Ma c’è un altro problema, che si potrebbe situare a monte dei precedenti, e cioè quello dei contenuti che vengono messi in rete accessibili a tutti. Mi riferisco, con maggiore gravità, agli ultimi fatti di cronaca di filmini violenti o di abusi o persino di omicidi, di pedofilia, di incitazione al terrorismo e altri orrori del genere, che vengono quotidianamente messi in rete e che sono un fenomeno per nulla trascurabile. Saranno proprio le leggi e le eventuali limitazioni correlate a fermare questi fenomeni o a evitare che si verifichino? E’ davvero percorribile una soluzione legislativa per arrivare ai risultati che la maggioranza degli utenti auspicherebbe? O non è forse meglio concentrarsi su un’educazione adeguata per un utilizzo consapevole dei contenuti in Internet?
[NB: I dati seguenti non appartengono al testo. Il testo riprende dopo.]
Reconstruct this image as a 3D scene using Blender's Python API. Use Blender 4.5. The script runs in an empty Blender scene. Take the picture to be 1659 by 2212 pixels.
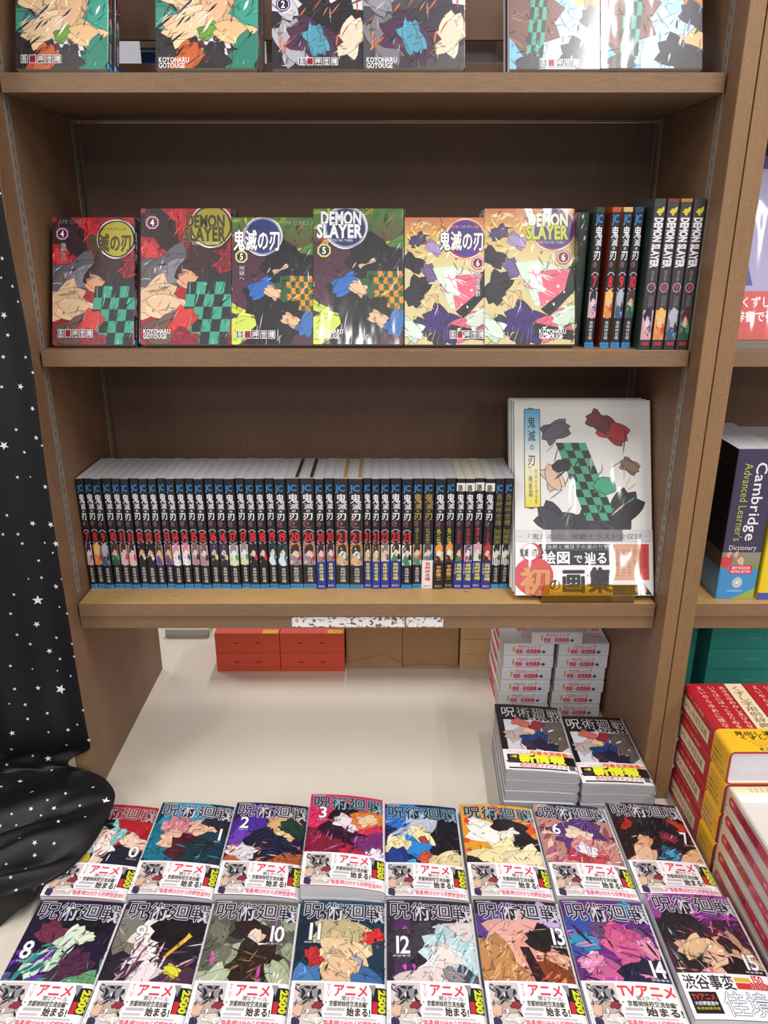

Magari utilizzando, bene (!), la rete Internet… Si potrà davvero in un futuro prossimo offrire al cittadino vere garanzie o dovrà lui stesso proteggersi, affidandosi alla consapevolezza del male che viaggia sulle reti e a una conoscenza aggiornata e approfondita appunto di questi mali e problemi, che spesso si trasformano in veri e propri pericoli?

Insomma, l’umanità ha partorito, quasi senza accorgersene, questo meraviglioso e anche pericoloso mondo digitale, al quale ha legato ormai gran parte delle sue attività quotidiane private e professionali, ma ancora non ha saputo integrare questo suo “prodotto” al quale si è indissolubilmente legata al rispetto dei diritti fondamentali delle persone e dei frutti del proprio operare quotidiano. O no?